Three of the four schools targeted to be charters – Central East, Morris, and Vare – were given more time to make the transition. Belmont School in West Philadelphia is now functioning as a charter school but still required to serve all students in its boundaries.

Teacher turnover, particularly at schools taken over by Edison, meant that there were hundreds of vacancies still to be filled over the summer. By September, almost 500 new teachers were in place, and the shortages were concentrated in special education positions and a few hard-to-staff specialty subjects that have posed chronic hiring problems for the District.

Some of the SRC’s reform goals were not achieved. Except for four schools targeted to be charters, the other so-called "partnership schools" targeted for reform do not have designated community partners. Nor have the members of proposed Education Reform Advisory Councils (ERACs), designed to provided community input on a neighborhood basis and citywide, been designated. Vallas said ERAC members would be named in October.

But with all the changes taking place, District officials said they were delighted with the smooth start.

"It was indeed a great opening," commented SCR Chair James Nevels.

Not everything was smooth for Edison at its 20 schools, however.
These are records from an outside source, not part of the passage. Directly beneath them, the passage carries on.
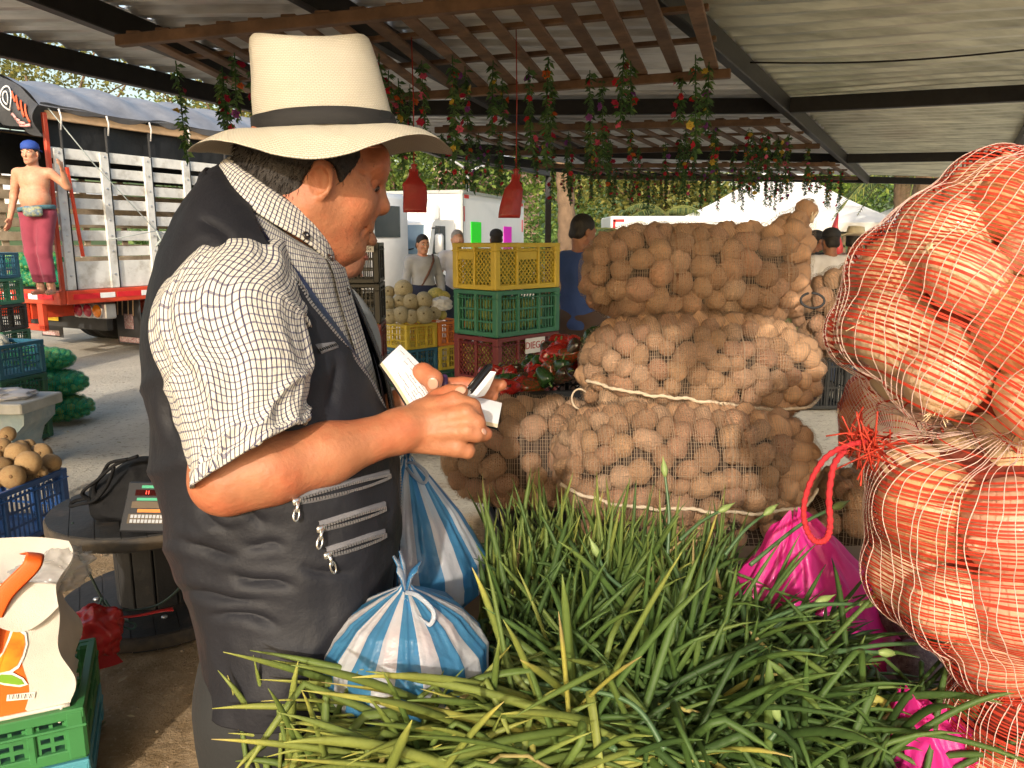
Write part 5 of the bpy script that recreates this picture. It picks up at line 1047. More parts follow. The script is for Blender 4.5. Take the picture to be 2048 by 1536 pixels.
# trousers, belt line and shoes --------------------------------------------
TRO = mat('charcoal_trousers', (.017, .018, .019), .85, var=.16, vs=6, bump=.004, bs=16)
G = SDF((-.62, .75, .0), (.02, 1.55, 1.06), .010); hc = PD(622, 1290, 1.10); fl_ = A_([hc[0]+.0, hc[1], 0])
G.ell(hc+A_([0, 0, .02]), (.132, .16, .12), None, .05)
for sy, dx in ((-1, .0), (1, .06)):
    hp_ = hc+A_([-.012, .085*sy, -.03]); kn = A_([hc[0]-.005+dx, hc[1]+.09*sy, .50]); an = A_([hc[0]-.03+dx, hc[1]+.10*sy, .06]); G.cone(hp_, kn, .118, .082, .04).cone(kn, an, .082, .066, .03)
tr_ = part('trousers', G.mb(lambda V: V+.006*np.stack([fbm(V, 9, 2, 1), fbm(V, 9, 2, 2), 0*V[:, 0]], 1)), TRO, man); bvt = bvh_of(tr_)
P = [hit(bvt, u, v)[0] for u, v in ((384, 1288), (392, 1300), (410, 1306), (430, 1310), (452, 1312))]; P = [p for p in P if p is not None]
if len(P) > 2: part('pocket_edge', MB().tube(P, .004, 6), TRO, tr_)
for sy, dx in ((-1, .0), (1, .06)):
    an = A_([hc[0]-.03+dx, hc[1]+.10*sy, .05]); G = SDF(an-.3, an+.3, .009); G.cone(an+A_([-.03, 0, 0]), an+A_([.16, 0, -.012]), .05, .038, .02).cone(an, an+A_([0, 0, .04]), .05, .05, .02).cut((0, 0, .003), (0, 0, 1)); part('shoe', G.mb(), BLACKSH, man)
# ring, notebook, pen ------------------------------------------------------
rp, rn = PD(889, 770, 1.1305), nrm(PD(925, 770, 1.135)-PD(870, 772, 1.13)); xx = nrm(np.cross(rn, [0, 0, 1])); yy = np.cross(rn, xx)
solo('finger_ring', MB().tube([rp+xx*.0132*cos(a)+yy*.0132*sin(a) for a in np.linspace(0, 6.283, 24, endpoint=False)], .003, 8, 1.6, up=rn, closed=True), mat('purple_ring', (.07, .03, .10), .35), 'purple ring on the forefinger of the hand holding the pad', 'ring')
def ruled(name):
    m = mat(name, (.78, .77, .78), .8, var=.03); t = m.node_tree; N = t.nodes; K = t.links.new; u = N.new('ShaderNodeUVMap'); sp = N.new('ShaderNodeSeparateXYZ'); K(u.outputs[0], sp.inputs[0])
    fr = N.new('ShaderNodeMath'); fr.operation = 'FRACT'; ml = N.new('ShaderNodeMath'); ml.operation = 'MULTIPLY'; ml.inputs[1].default_value = 17; K(sp.outputs[1], ml.inputs[0]); K(ml.outputs[0], fr.inputs[0]); lt = N.new('ShaderNodeMath'); lt.operation = 'LESS_THAN'; lt.inputs[1].default_value = .1; K(fr.outputs[0], lt.inputs[0])
    mx = N.new('ShaderNodeMix'); mx.data_type = 'RGBA'; Bd = N['Principled BSDF']; src = Bd.inputs['Base Color'].links[0].from_socket; K(lt.outputs[0], mx.inputs[0]); K(src, mx.inputs[6]); mx.inputs[7].default_value = (.52, .54, .66, 1); K(mx.outputs[2], Bd.inputs['Base Color']); return m
PAPER = ruled('ruled_paper'); EDGE = mat('page_edges', (.62, .52, .38), .9, var=.15, vs=200, anis=(1, 1, 30)); COVER = mat('black_cover', (.02, .02, .022), .5)
nb = thing('notebook', 'small ruled notebook with handwriting, open in the man\'s hands', 'notebook', PD(870, 800, 1.06), 0)
def quadP(c, s, t): a, b, d, e = (A_(x) for x in c); return (a*(1-s)+b*s)*(1-t)+(e*(1-s)+d*s)*t       # a-b far edge, e-d near edge
def page(c, th, lab, bul):
    s, t = np.meshgrid(np.linspace(0, 1, 22), np.linspace(0, 1, 14), indexing='ij'); a, b, d, e = (A_(x) for x in c); s3, t3 = s[..., None], t[..., None]; P = (a*(1-s3)+b*s3)*(1-t3)+(e*(1-s3)+d*s3)*t3
    n = nrm(np.cross(b-a, e-a)); n = n if n@(C0-a) > 0 else -n; P = P+n*(bul*np.sin(pi*s3)+.002*np.sin(pi*t3)); Pb = P-n*th; top_ = part(lab, MB().grid(P, np.stack([s, t], -1)), PAPER, nb)
    ed = MB()
    for sl_ in ((slice(None), 0), (slice(None), -1), (0, slice(None)), (-1, slice(None))): ed.grid(np.stack([P[sl_], Pb[sl_]], 0))
    part('page_block', ed.grid(Pb), EDGE, nb, False); cv = MB(); k = 1.02; Pc = P.mean((0, 1)); part('cover', cv.grid((P-Pc)*k+Pc-n*(th+.0008)).grid((P-Pc)*k+Pc-n*(th+.003)), COVER, nb, False); return P, n, top_
cl = [PD(764, 724, 1.06), PD(800, 689, 1.10), PD(893, 786, 1.10), PD(830, 826, 1.045)]
PL, nL, leftp = page(cl, .006, 'left_page', .003)
crr = [PD(885, 790, 1.10), PD(1004, 806, 1.105), PD(996, 848, 1.05), PD(842, 832, 1.04)]
PR, nR, rightp = page(crr, .006, 'right_page', .004)
# loose leaf standing up behind the pen
s, t = np.meshgrid(np.linspace(0, 1, 16), np.linspace(0, 1, 10), indexing='ij'); a, b, d, e = PD(868, 792, 1.088), PD(992, 744, 1.10), PD(968, 792, 1.075), PD(880, 808, 1.06); s3, t3 = s[..., None], t[..., None]
Pg = (a*(1-s3)+b*s3)*(1-t3)+(e*(1-s3)+d*s3)*t3; Pg[..., 2] += .006*np.sin(3*pi*s)*(1-t)-.004*np.sin(pi*t); part('lifted_page', MB().grid(Pg, np.stack([s, t], -1)), PAPER, nb)
# handwriting: small pen strokes lying on the left page
hw = MB(); g_ = np.random.default_rng(11)
for ln in range(9):
    tpos = .10+.085*ln; x = .08+.02*g_.random(); end = g_.choice([.5, .65, .8, .35])
    while x < end:
        w_ = g_.uniform(.05, .12); k = int(w_*90); xs_ = x+np.linspace(0, w_, k); ys_ = tpos+.016*np.sin(np.linspace(0, k*1.5, k)+g_.random()*6)*g_.uniform(.5, 1.3)+g_.normal(size=k)*.005; pts = []
        for a, b in zip(ys_, xs_): i = np.clip(1-b, 0, 1); pts.append(A_([np.interp(a*21, range(22), PL[:, int(i*13), q]) for q in range(3)])+nL*.0006)
        if len(pts) > 2: hw.tube(pts, .00035, 3)
        x += w_+.03
part('handwriting', hw, mat('grey_ink', (.10, .10, .13), .7), leftp)
pe = thing('pen', 'black capped ballpoint pen with clear barrel in the writing hand', 'pen', PD(940, 785, 1.03), 0); p0, p1 = PD(903, 826, .997), PD(981, 731, 1.045); d = p1-p0
part('barrel', MB().tube([p0, p0+d*.08, p0+d*.12, p0+d*.62], [.0008, .002, .0036, .0036], 8), mat('clear_barrel', (.55, .52, .50), .15, alpha=.75), pe); part('cap', MB().tube([p0+d*.44, p0+d*.46, p0+d*.94, p0+d], [.0046, .0052, .0050, .0040], 12), mat('black_plastic', (.012, .012, .013), .25), pe); part('clip', MB().bar(p0+d*.52+A_([-.004, -.004, .003]), p0+d*.97+A_([-.004, -.004, .003]), .003, .0016), mat('black_plastic_clip', (.012, .012, .013), .25), pe)
# ================================================================== sacks of potatoes and onions
def ico_mesh(name, m, seed, amp=.10, k=2, sub=2, n2=5.):
    import bmesh
    bm = bmesh.new(); bmesh.ops.create_icosphere(bm, subdivisions=sub, radius=1.0); V = A_([v.co[:] for v in bm.verts]); F = [tuple(v.index for v in f.verts) for f in bm.faces]; bm.free()
    V = V*(1+amp*fbm(V, 1.1, 2, seed)+amp*.25*fbm(V, n2, 1, seed+3))[:, None]; return mk_mesh(name, MB().add(V, F), m)
POT = mat('potato_skin', (.42, .24, .14), .75, var=.2, vs=3, rnd=[(0, (.36, .20, .115)), (.4, (.47, .275, .15)), (.75, (.42, .22, .135)), (1, (.55, .36, .23))], col2=(.24, .13, .075), c2s=4, c2r=(.56, .74), bump=.01, bs=9, spec=.25)
POTM = [ico_mesh('potato', POT, i, .22) for i in range(6)]
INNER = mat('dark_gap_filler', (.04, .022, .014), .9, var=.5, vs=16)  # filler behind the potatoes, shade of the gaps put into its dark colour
NETB = mat('beige_net', (.31, .225, .15), .7, var=.2, vs=30, transl=.2); CORD = mat('jute_cord', (.52, .42, .30), .9, var=.2, vs=60)
def randrot(g): q = g.normal(size=4); q /= np.linalg.norm(q); w, x, y, z = q; return A_([[1-2*(y*y+z*z), 2*(x*y-z*w), 2*(x*z+y*w)], [2*(x*y+z*w), 1-2*(x*x+z*z), 2*(y*z-x*w)], [2*(x*z-y*w), 2*(y*z+x*w), 1-2*(x*x+y*y)]])
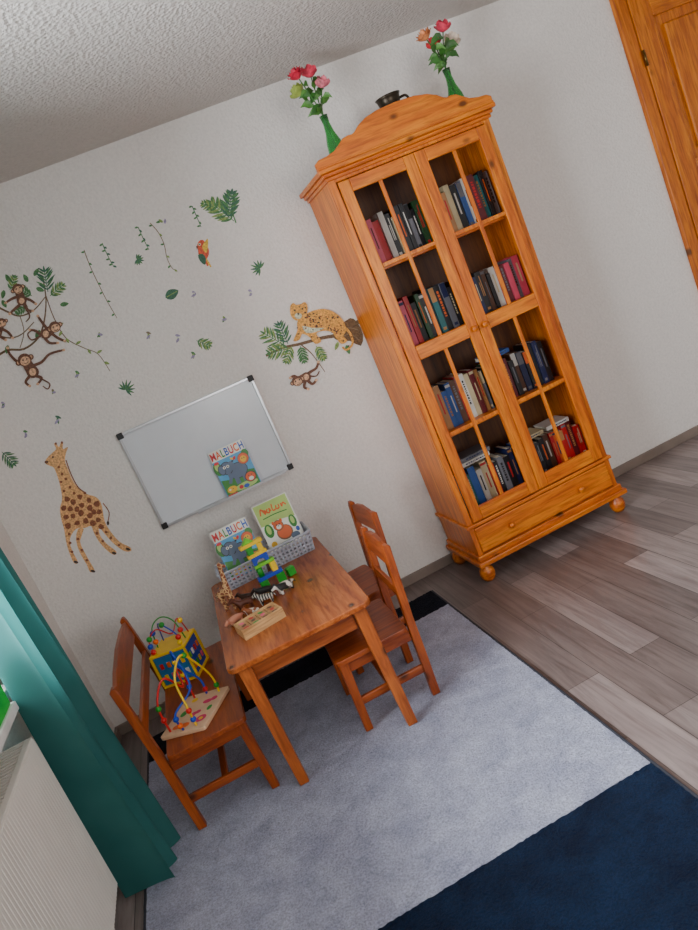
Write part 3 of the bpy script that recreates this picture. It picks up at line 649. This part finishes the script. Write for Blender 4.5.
for sx in (-1,1):
    for sy in (-1,1): part('corner_post',MB().box(sx*s-.005,sx*s+.005,sy*s-.005,sy*s+.005,.0105,hh-.0005,.002),yellow,ac)
W=[([(-.06,-.06,hh+.01),(-.06,-.05,hh+.07),(-.02,-.03,hh+.10),(.02,.0,hh+.05),(.05,.04,hh+.09),(.06,.06,hh+.01)],red),([(.06,-.06,hh+.01),(.06,-.05,hh+.06),(.0,-.03,hh+.12),(-.04,.03,hh+.06),(-.06,.06,hh+.01)],blue),([(-.065,0,hh+.01),(-.05,0,hh+.1),(0,.01,hh+.13),(.05,0,hh+.1),(.065,0,hh+.01)],green)]
for P,c in W: beadpath(P,.0028,c,ac)
for P,t,c in ((0,2,red),(0,5,blue),(0,9,green),(1,3,yellow),(1,6,red),(1,14,green),(2,3,orange),(2,6,blue),(2,28,red),(0,34,yellow)):
    pth=cr(W[P][0],8,False); part('bead',MB().ball(pth[min(t,len(pth)-1)],.012),c,ac)
ac.location=(-.415,3.07,SZ); ac.rotation_euler=(0,0,math.radians(-20))

# ---------------------------------------------------------------- radiator, curtain, sill box
ra=empty('radiator',(-.83,1.5,.12),'white ribbed panel radiator below the window','radiator')
Yr0,Yr1=.85,2.25
k=int((Yr1-Yr0)/.019); prof=[]
for i in range(k+1):
    y=Yr0+(Yr1-Yr0)*i/k
    if i<k:
        st=(Yr1-Yr0)/k; prof+=[(-.780,y),(-.780,y+st*.55),(-.7812,y+st*.7),(-.7812,y+st*.85)]
prof.append((-.780,Yr1)); prof+=[(-.80,Yr1),(-.80,Yr0)]
part('front_panel',MB().prism(prof,.12,.672,'xy'),plasticW,ra)
tg=MB()
for i in range(int((Yr1-Yr0)/.02)): yy=Yr0+i*.02; tg.box(-.875,-.80,yy,yy+.009,.672,.678)
tg.box(-.804,-.782,Yr0,Yr1,.668,.680,.002).box(-.88,-.87,Yr0,Yr1,.668,.68,.002)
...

Just days before the start of the school year, trucks rolled up to Edison’s schools and took away many of the supplies that had previously been delivered. The company contended that they were nonessential supplies and said their contract was not adequate to cover the costs of what had been delivered.

Vallas expressed distress both at the Edison supply cuts and at a decision by the company to eliminate nonteaching assistants (NTAs) and supportive services assistants (SSAs) at their schools. Edison also made cuts to the secretarial staff.

Prior to school opening, Vallas ordered Edison to restore one NTA and two SSAs to each of their schools to provide more adult supervision.

One week into the school year, a series of fights and other incidents at Shaw Middle School, managed by Edison, highlighted a concern that Edison had made too deep a cutback in non-teaching personnel.

Jerry Jordan, vice president of the Philadelphia Federation of Teachers said the cuts at all the Edison schools have made teachers anxious about safety.

"When youngsters are walking in the halls at these schools, there is nobody to monitor them," he said. He said he was particularly concerned about the climate at Edison’s middle schools, which are still operating with substantially fewer NTAs than in the past. Edison officials say that NTAs are not a necessary component of their approach to discipline.

Districtwide, chronic staffing problems meant that some students opened the year without a regular teacher in the classroom. As of September 20, there were still over 100 teacher vacancies and an additional 1,200 teachers working with emergency certifications.

Vallas has created a new office, headed by former principal Tomas Hanna, to coordinate an initiative on teacher recruitment and retention.